Mr. Donovan said that the strong vegetable market, which was the rule rather than the exception through most of the spring, has bottomed out with increased supplies outweighing demand. With freight rates going up and vegetable prices coming down, he said that it is difficult to get any sales action on the East Coast.

The longtime vegetable industry expert used celery as an example, as it is one of Fresh Kist’s top products. Because of its heavy weight, a full load of celery consists of only 24 pallets, which equals 768 cartons. At a freight rate of $9,000 to the East Coast, the freight cost per carton is approaching $12, which is greater than the current average f.o.b. price of celery.

“Not too many buyers are willing to pull from here in that situation,” he said.

Mr. Donovan said that the same is true with other commodities, which has exacerbated the supply-exceeds-demand situation up and down the vegetable sales board.

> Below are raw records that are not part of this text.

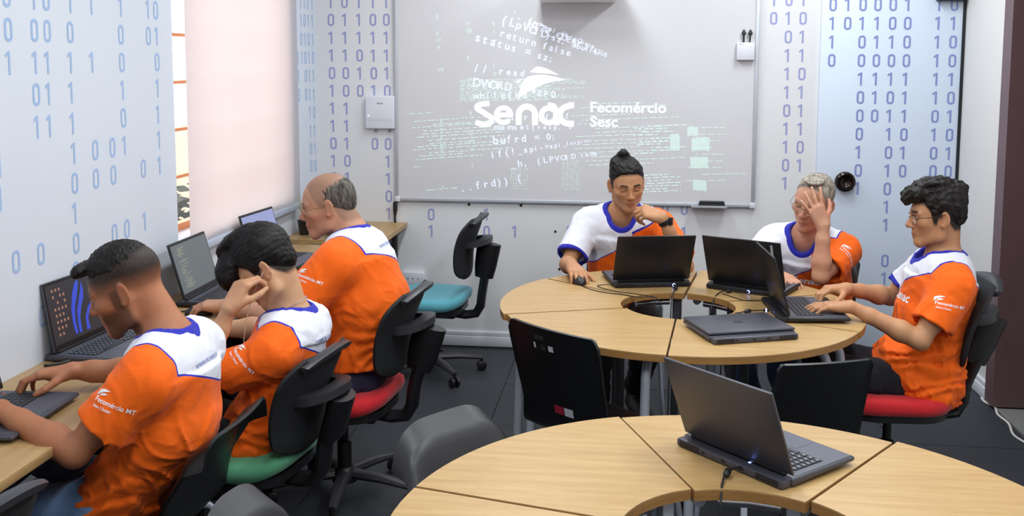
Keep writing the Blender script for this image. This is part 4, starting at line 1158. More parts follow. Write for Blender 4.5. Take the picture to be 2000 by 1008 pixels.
def sdf(prims, p, band=0.06):
    d = np.full(len(p), 1.0)
    b0 = p.min(0); b1 = p.max(0)
    for pr in prims:
        rr = pr.r + band + pr.k
        g_ = np.maximum(0, np.maximum(b0 - pr.c, pr.c - b1))
        if g_ @ g_ > rr * rr: continue
        q = p - pr.c
        m = np.einsum('ij,ij->i', q, q) < rr * rr
        if not m.any(): continue
        v = pr.f(p[m]); o = d[m]
        k = pr.k
        if pr.op == 'u':
            if k > 0:
                h = np.clip(0.5 + 0.5 * (o - v) / k, 0, 1); o = o * (1 - h) + v * h - k * h * (1 - h)
            else: o = np.minimum(o, v)
        elif pr.op == 's':
            if k > 0:
                h = np.clip(0.5 - 0.5 * (o + v) / k, 0, 1); o = o * (1 - h) - v * h + k * h * (1 - h)
            else: o = np.maximum(o, -v)
        d[m] = o
    return d

def surf(fn, lo, hi, h):
    """surface nets over the box, narrow band only"""
    B = 8
    lo = np.asarray(lo, float) - 2 * h; hi = np.asarray(hi, float) + 2 * h
    nb = np.maximum(1, np.ceil((hi - lo) / (h * B)).astype(int))
    g = np.stack(np.meshgrid(*[np.arange(n) for n in nb], indexing='ij'), -1).reshape(-1, 3)
    cen = lo + (g * B + (B - 1) / 2) * h
    dc = fn(cen)
    keep = np.abs(dc) < (B * h * 0.5 * 1.7321) * 1.25 + 0.004
    n = nb * B
    fld = np.where(dc < 0, -1.0, 1.0).astype(F32).reshape(nb)
    fld = fld.repeat(B, 0).repeat(B, 1).repeat(B, 2)
    loc = np.stack(np.meshgrid(*[np.arange(B)] * 3, indexing='ij'), -1).reshape(-1, 3)
    gk = g[keep]
    key = ((gk[:, 0] // 4) * 1000 + gk[:, 1] // 4) * 1000 + gk[:, 2] // 4
    gk = gk[np.argsort(key, kind='stable')]
    CH = 48
    for i in range(0, len(gk), CH):
        idx = (gk[i:i + CH, None, :] * B + loc[None]).reshape(-1, 3)
        fld[idx[:, 0], idx[:, 1], idx[:, 2]] = fn(lo + idx * h)
    # close the border
    for ax in range(3):
        sl = [slice(None)] * 3; sl[ax] = 0; fld[tuple(sl)] = np.maximum(fld[tuple(sl)], 0.001)
        sl[ax] = -1; fld[tuple(sl)] = np.maximum(fld[tuple(sl)], 0.001)
    s = (fld < 0)
    cnt = np.zeros(n - 1, np.uint8)
    for dx in (0, 1):
        for dy in (0, 1):
            for dz in (0, 1):
                cnt += s[dx:n[0] - 1 + dx, dy:n[1] - 1 + dy, dz:n[2] - 1 + dz]
    act = np.argwhere((cnt > 0) & (cnt < 8))
    cid = np.full(n - 1, -1, np.int32); cid[act[:, 0], act[:, 1], act[:, 2]] = np.arange(len(act))
    corners = np.array([(a, b_, c) for a in (0, 1) for b_ in (0, 1) for c in (0, 1)])
    val = np.stack([fld[act[:, 0] + c[0], act[:, 1] + c[1], act[:, 2] + c[2]] for c in corners], 1).astype(float)
    acc = np.zeros((len(act), 3)); num = np.zeros(len(act))
    for i in range(8):
        for j in range(i + 1, 8):
            if np.abs(corners[i] - corners[j]).sum() != 1: continue
            m = (val[:, i] < 0) != (val[:, j] < 0)
            t = val[m, i] / (val[m, i] - val[m, j])
            acc[m] += corners[i] + t[:, None] * (corners[j] - corners[i]); num[m] += 1
    V = lo + (act + acc / num[:, None]) * h
    faces = []
    for ax in range(3):
        o1, o2 = (ax + 1) % 3, (ax + 2) % 3
        a = [slice(1, n[k] - 1) for k in range(3)]; a[ax] = slice(0, n[ax] - 1)
        b_ = list(a); b_[ax] = slice(1, n[ax])
        s0 = s[tuple(a)]; s1 = s[tuple(b_)]
        e = np.argwhere(s0 != s1)
        fl = s0[e[:, 0], e[:, 1], e[:, 2]]
        base = e.copy(); base[:, o1] += 1; base[:, o2] += 1
        def c_(d1, d2):
            q = base.copy(); q[:, o1] += d1; q[:, o2] += d2
            return cid[q[:, 0], q[:, 1], q[:, 2]]
        q = np.stack([c_(-1, -1), c_(0, -1), c_(0, 0), c_(-1, 0)], 1)
        q[~fl] = q[~fl][:, ::-1]
        faces.append(q)
    Fq = np.concatenate(faces); Fq = Fq[(Fq >= 0).all(1)]
    return V, Fq

def np_mesh(name, V, Fq, attrs=None):
    me = bpy.data.meshes.new(name)
    me.vertices.add(len(V)); me.vertices.foreach_set('co', V.astype(F32).ravel())
    me.loops.add(Fq.size); me.loops.foreach_set('vertex_index', Fq.astype(np.int32).ravel())
    me.polygons.add(len(Fq)); me.polygons.foreach_set('loop_start', np.arange(0, Fq.size, 4, dtype=np.int32))
    me.update(calc_edges=True); me.validate()
    me.polygons.foreach_set('use_smooth', np.ones(len(me.polygons), bool))
    if attrs:
        for k, a in attrs.items():
            at = me.attributes.new(k, 'FLOAT', 'POINT'); at.data.foreach_set('value', np.asarray(a, F32))
    return me

def bounds(prims, pad=0.02):
    u = [p for p in prims if p.op == 'u']
    return np.min([p.c - p.r for p in u], 0) - pad, np.max([p.c + p.r for p in u], 0) + pad

def smax(a, b_, k):
    h = np.clip(0.5 - 0.5 * (b_ - a) / k, 0, 1); return b_ * (1 - h) + a * h + k * h * (1 - h)

def sst(a, b_, x):
    t = np.clip((x - a) / (b_ - a), 0, 1); return t * t * (3 - 2 * t)

# ---- materials driven by fields stored on the mesh
def attr_node(N, name):
    a = N.new('ShaderNodeAttribute'); a.attribute_name = name; return a.outputs['Fac']
def mixc(N, L, fac, A, B):
    m = N.new('ShaderNodeMix'); m.data_type = 'RGBA'
    L.new(fac, m.inputs['Factor'])
    for s_, x in (('A', A), ('B', B)):
        if isinstance(x, tuple): m.inputs[s_].default_value = (*x, 1)
        else: L.new(x, m.inputs[s_])
    return m.outputs['Result']
def skin_mat(name, base, lip, hairc, ruddy):
    m = bpy.data.materials.new(name); m.use_nodes = True
    N = m.node_tree.nodes; L = m.node_tree.links; b = N['Principled BSDF']
    tc = N.new('ShaderNodeTexCoord')
    nz = N.new('ShaderNodeTexNoise'); nz.inputs['Scale'].default_value = 16; nz.inputs['Detail'].default_value = 4; L.new(tc.outputs['Object'], nz.inputs['Vector'])
    mr = N.new('ShaderNodeMapRange'); mr.inputs['From Min'].default_value = 0.35; mr.inputs['From Max'].default_value = 0.7; mr.inputs['To Max'].default_value = 0.55
    L.new(nz.outputs['Fac'], mr.inputs['Value'])
    c = mixc(N, L, mr.outputs[0], base, ruddy)
    c = mixc(N, L, attr_node(N, 'ruddy'), c, ruddy)
    c = mixc(N, L, attr_node(N, 'lips'), c, lip)
    # stubble and scalp with a fine speckle
    n2 = N.new('ShaderNodeTexNoise'); n2.inputs['Scale'].default_value = 420; n2.inputs['Detail'].default_value = 2; L.new(tc.outputs['Object'], n2.inputs['Vector'])
    ml = N.new('ShaderNodeMath'); ml.operation = 'MULTIPLY'; L.new(attr_node(N, 'scalp'), ml.inputs[0])
    mp = N.new('ShaderNodeMapRange'); mp.inputs['From Min'].default_value = 0.3; mp.inputs['From Max'].default_value = 0.65; mp.inputs['To Min'].default_value = 0.86; mp.inputs['To Max'].default_value = 1.1
    L.new(n2.outputs['Fac'], mp.inputs['Value']); L.new(mp.outputs[0], ml.inputs[1]); ml.use_clamp = True
    c = mixc(N, L, ml.outputs[0], c, hairc)
    c = mixc(N, L, attr_node(N, 'brow'), c, hairc)
    c = mixc(N, L, attr_node(N, 'nail'), c, tuple(min(1, x * 1.25 + 0.05) for x in base))
    L.new(c, b.inputs['Base Color'])
    b.inputs['Roughness'].default_value = 0.52; b.inputs['Specular IOR Level'].default_value = 0.35
    b.inputs['Subsurface Weight'].default_value = 0.0
    n3 = N.new('ShaderNodeTexNoise'); n3.inputs['Scale'].default_value = 260; L.new(tc.outputs['Object'], n3.inputs['Vector'])
    bp_ = N.new('ShaderNodeBump'); bp_.inputs['Strength'].default_value = 0.12; bp_.inputs['Distance'].default_value = 0.0012
    L.new(n3.outputs['Fac'], bp_.inputs['Height']); L.new(bp_.outputs[0], b.inputs['Normal'])
    return m
def hair_mat(name, c1, c2, scale=70.0, stretch=(1, 1, 0.18), rough=0.5):
    m = bpy.data.materials.new(name); m.use_nodes = True
    N = m.node_tree.nodes; L = m.node_tree.links; b = N['Principled BSDF']
    tc = N.new('ShaderNodeTexCoord'); mp = N.new('ShaderNodeMapping'); mp.inputs['Scale'].default_value = stretch; L.new(tc.outputs['Object'], mp.inputs['Vector'])
    nz = N.new('ShaderNodeTexNoise'); nz.inputs['Scale'].default_value = scale; nz.inputs['Detail'].default_value = 6; nz.inputs['Distortion'].default_value = 0.6
    L.new(mp.outputs[0], nz.inputs['Vector'])
    mr = N.new('ShaderNodeMapRange'); mr.inputs['From Min'].default_value = 0.35; mr.inputs['From Max'].default_value = 0.68; L.new(nz.outputs['Fac'], mr.inputs['Value'])
    L.new(mixc(N, L, mr.outputs[0], c1, c2), b.inputs['Base Color'])
    b.inputs['Roughness'].default_value = rough; b.inputs['Specular IOR Level'].default_value = 0.25
    n2 = N.new('ShaderNodeTexNoise'); n2.inputs['Scale'].default_value = scale * 3.2; n2.inputs['Detail'].default_value = 4; L.new(mp.outputs[0], n2.inputs['Vector'])
    bp_ = N.new('ShaderNodeBump'); bp_.inputs['Strength'].default_value = 0.5; bp_.inputs['Distance'].default_value = 0.003
    L.new(n2.outputs['Fac'], bp_.inputs['Height']); L.new(bp_.outputs[0], b.inputs['Normal'])
    return m
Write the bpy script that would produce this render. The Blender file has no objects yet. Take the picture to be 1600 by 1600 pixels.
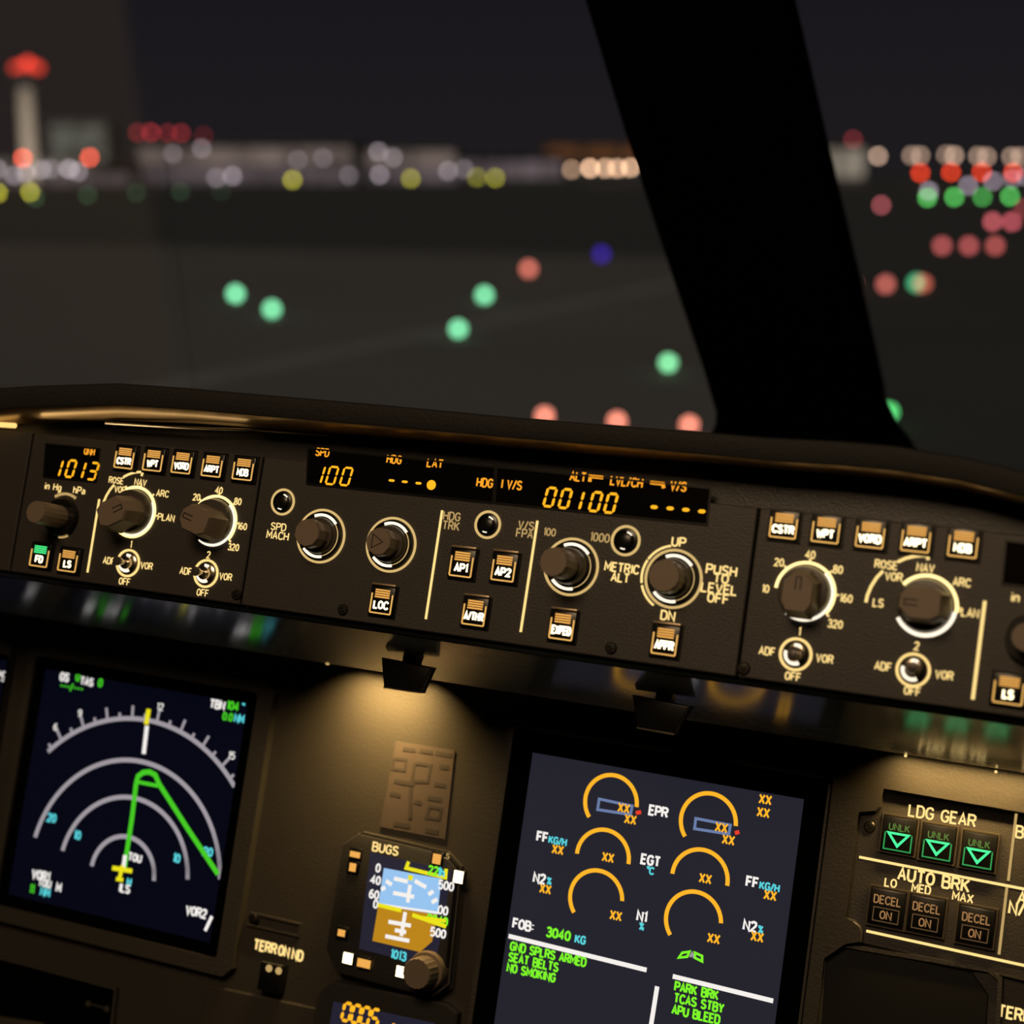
import bpy, bmesh, math, random
from mathutils import Matrix, Vector
random.seed(7)
S = bpy.context.scene
COL = S.collection

# ------------------------------------------------------------------ camera, world, light, exposure
F_PX = 2576.5                       # focal length in pixels of the 1600 px frame
def _rot(a, b, c):
    return Matrix.Rotation(c, 3, 'Z') @ Matrix.Rotation(b, 3, 'X') @ Matrix.Rotation(a, 3, 'Y')
# rows: camera right / image down / view direction, columns: panel right / panel down / into the panel
RC = _rot(0.4035941584553279, -0.08075997245436264, 0.14447134063636677)
CAM = Vector((0.34, 0.0, 1.25))
PITCH = math.atan((800 - 262) / F_PX)
zc = Vector((0, -math.cos(PITCH), -math.sin(PITCH)))          # world up in camera axes
nc = RC @ Vector((0, 0, 1))
yc = (nc - zc * nc.dot(zc)).normalized()                      # straight ahead, level
xc = yc.cross(zc) * 1.0
if xc.x < 0: xc = -xc
W = Matrix((xc, yc, zc))                                      # camera axes -> world
M = W @ RC                                                    # panel axes -> world
cam_d = bpy.data.cameras.new('camera'); cam = bpy.data.objects.new('camera', cam_d); COL.objects.link(cam)
right, up, back = W @ Vector((1, 0, 0)), W @ Vector((0, -1, 0)), W @ Vector((0, 0, -1))
cam.matrix_world = Matrix.Translation(CAM) @ Matrix((right, up, back)).transposed().to_4x4()
cam_d.sensor_fit = 'HORIZONTAL'; cam_d.sensor_width = 36.0; cam_d.lens = F_PX / 1600 * 36
cam_d.clip_start = 0.02; cam_d.clip_end = 5000
cam_d.dof.use_dof = True; cam_d.dof.focus_distance = 0.915
cam_d.dof.aperture_fstop = cam_d.lens / 1000 / 0.0112
S.camera = cam

wd = bpy.data.worlds.new('night_sky'); S.world = wd; wd.use_nodes = True
nt = wd.node_tree; nt.nodes.clear()
geo = nt.nodes.new('ShaderNodeTexCoord'); sep = nt.nodes.new('ShaderNodeSeparateXYZ')
ramp = nt.nodes.new('ShaderNodeValToRGB'); bg = nt.nodes.new('ShaderNodeBackground'); wo = nt.nodes.new('ShaderNodeOutputWorld')
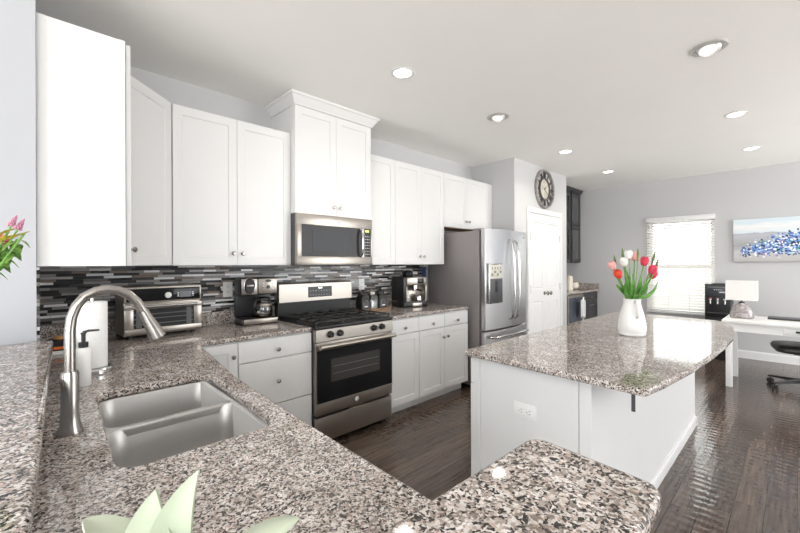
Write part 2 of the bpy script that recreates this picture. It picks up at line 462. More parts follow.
# window
w = struct_root('window_1', (RX, 1.30, wz0))
m = MB()
for (a, b, c, d) in ((wy0, wy0+.045, wz0, wz1), (wy1-.045, wy1, wz0, wz1), (wy0+.045, wy1-.045, wz0, wz0+.045), (wy0+.045, wy1-.045, wz1-.045, wz1), (wy0+.045, wy1-.045, 1.315, 1.365)):
    m.box(RX + .06, RX + .10, a, b, c, d)
fr = m.build('window_frame', M['white'], w, smooth=0)
MB().box(RX + .078, RX + .083, wy0 + .045, wy1 - .045, wz0 + .045, 1.315).build('pane', M['glass'], fr, smooth=0)
MB().box(RX + .078, RX + .083, wy0 + .045, wy1 - .045, 1.365, wz1 - .045).build('pane', M['glass'], fr, smooth=0)
MB().box(RX - .045, RX + .06, .845, 1.755, wz0 - .028, wz0, .004).build('window_sill', M['trim'], w)

# blind on the window (inside mount look, hung on the wall face)
bl = thing('window_blind', 'white horizontal slatted blind hanging over the window beside the painting', 'blind', (RX - .035, 1.30, wz0))
by0, by1 = .855, 1.752
MB().box(RX - .075, RX - .002, by0, by1, 2.055, 2.125, .004).build('valance', M['trim'], bl)
m = MB(); n = 33
for i in range(n):
    z = .665 + i * (2.03 - .665) / (n - 1)
    tilt = R(36) if z > 1.36 else R(46)
    a = .0245; cy, sy = math.cos(tilt) * a, math.sin(tilt) * a
    x = RX - .037
    m.prism_y([(x - cy, z - sy - .0012), (x + cy, z + sy - .0012), (x + cy, z + sy + .0014), (x - cy, z - sy + .0014)], by0 + .006, by1 - .006)
m.build('slats', M['blind'], bl, smooth=0)
MB().box(RX - .058, RX - .014, by0 + .006, by1 - .006, .607, .632, .004).build('bottom_rail', M['trim'], bl)
m = MB()
for y in (by0 + .12, 1.17, 1.44, by1 - .12):
    m.box(RX - .0635, RX - .0625, y - .002, y + .002, .63, 2.06); m.box(RX - .011, RX - .010, y - .002, y + .002, .63, 2.06)
m.build('ladder_cords', M['trim'], bl, smooth=0)

# pantry double door with casing
d = struct_root('door_1', (5.30, PY, 0))
dl, dr, dt = 4.835, 5.775, 2.075
m = MB()
for (a, b, c, e_) in ((dl - .07, dl, 0, dt + .07), (dr, dr + .07, 0, dt + .07), (dl, dr, dt, dt + .07)):
    m.box(a, b, PY - .022, PY, c, e_)
    m.box(a + .012, b - .012, PY - .027, PY - .021, c, e_ - (0 if c == 0 else .012))
m.build('door_casing', M['trim'], d, smooth=0, bevel=.002)
mid = (dl + dr) / 2
for k, (a, b) in enumerate(((dl + .003, mid - .0015), (mid + .0015, dr - .003))):
    m = MB(); y = PY - .014
    def panel(a, b, z0, z1):
        pass
    pa, pb = a + .085, b - .085
    zs = [(.16, .86), (1.03, 1.955)]
    # stiles, rails
    m.box(a, pa, y, PY - .001, .006, dt - .003); m.box(pb, b, y, PY - .001, .006, dt - .003)
    m.box(pa, pb, y, PY - .001, .006, zs[0][0]); m.box(pa, pb, y, PY - .001, zs[0][1], zs[1][0]); m.box(pa, pb, y, PY - .001, zs[1][1], dt - .003)
    for z0, z1 in zs:
        i = .028
        v = [(pa, y, z0), (pb, y, z0), (pb, y, z1), (pa, y, z1), (pa + .01, y + .011, z0 + .01), (pb - .01, y + .011, z0 + .01), (pb - .01, y + .011, z1 - .01), (pa + .01, y + .011, z1 - .01),
             (pa + i, y + .004, z0 + i), (pb - i, y + .004, z0 + i), (pb - i, y + .004, z1 - i), (pa + i, y + .004, z1 - i)]
        f = []
        for q in range(4):
            r_ = (q + 1) % 4; f += [(q, r_, 4 + r_, 4 + q), (4 + q, 4 + r_, 8 + r_, 8 + q)]
        m.add(v, f + [(8, 9, 10, 11)])
    leaf = m.build('door_leaf', M['trim'], d, smooth=0)
    kx = mid - .045 if k == 0 else mid + .045
    kb = MB(Matrix.Translation((kx, y, .965)) @ Matrix.Rotation(R(90), 4, 'X'))
    kb.lathe([(.028, 0), (.028, .006), (.011, .010), (.011, .035), (.026, .045), (.029, .056), (.022, .066), (0, .069)], n=18)
    kb.build('door_knob', M['nickel'], leaf)
    hx = a + .001 if k == 0 else b - .001
    for hz in (.25, 1.04, 1.75):
        MB().cyl((hx, y - .006, hz), .009, -.05, .05, 10).build('hinge', M['nickel'], leaf)

# ------------------------------------------------------------------ kitchen cabinets
CT = .914; SL = .03; CB = CT - SL
def knob(parent, x, z, y, Mx=None):
    b = MB((Mx or Matrix()) @ Matrix.Translation((x, y, z)) @ Matrix.Rotation(R(90), 4, 'X'))
    b.lathe([(.008, 0), (.006, .004), (.006, .012), (.0145, .018), (.0155, .024), (.011, .029), (0, .030)], n=14)
    return b.build('knob', M['nickel'], parent)
def door(parent, x0, x1, z0, z1, y, kn=None, Mx=None, mat=None, name='door', slab=False):
    b = MB(Mx)
    g = .0015
    if slab: b.box(x0 + g, x1 - g, y, y + .019, z0 + g, z1 - g, .002)
    else: b.shaker(x0 + g, x1 - g, z0 + g, z1 - g, y, .019)
    o = b.build(name, mat or M['cab'], parent, smooth=0)
    if kn: knob(o, kn[0], kn[1], y, Mx)
    return o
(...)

“I think we are in for a rough summer with high freight rates and a tough market,” he said.

But Mr. Donovan added that the situation could be subject to change. He noted that Salinas was in the midst of a heat wave that could give some relief to the supply side of the equation.

Brad Vickers, who is with Sierra Agricultural Transportation Inc. in Visalia, CA, agreed that freight rates were high but thought it was possible they have hit their peak.

“We were getting $1,000 more [on an East Coast trip from California] two weeks ago,” he said. “Fuel prices are headed down, so maybe we have hit the peak.”

However, he did not go as far as saying that rates would be dropping. In fact, Mr. Vickers indicated that the best the industry could hope for is a stretch of status quo.

Mr. Vickers reasoned that because of fuel and the cost of a driver, a rate in the neighborhood of $2.50 to more than $3 per mile is justified, especially when loading from California. He said that California loads typically have to pay at the high end of any per-mile rate range, since the burdensome regulations continue to drive some drivers away from the state.

“The newest regulation that went into effect on January 1 requires any 2011 truck or newer to have a spray shield on the trailer from one end to the other,” he said. “These costs are driving truckers away. They’d rather haul from Arizona or Oregon or Washington.”

One might think that loads from those states would then be cheaper because of the desirability of getting a load there, but Mr. Vickers said that this is not the case.

“The rates from California still keep those rates [in the surrounding states] high because a trucker will come down to California if the price is right,” he said.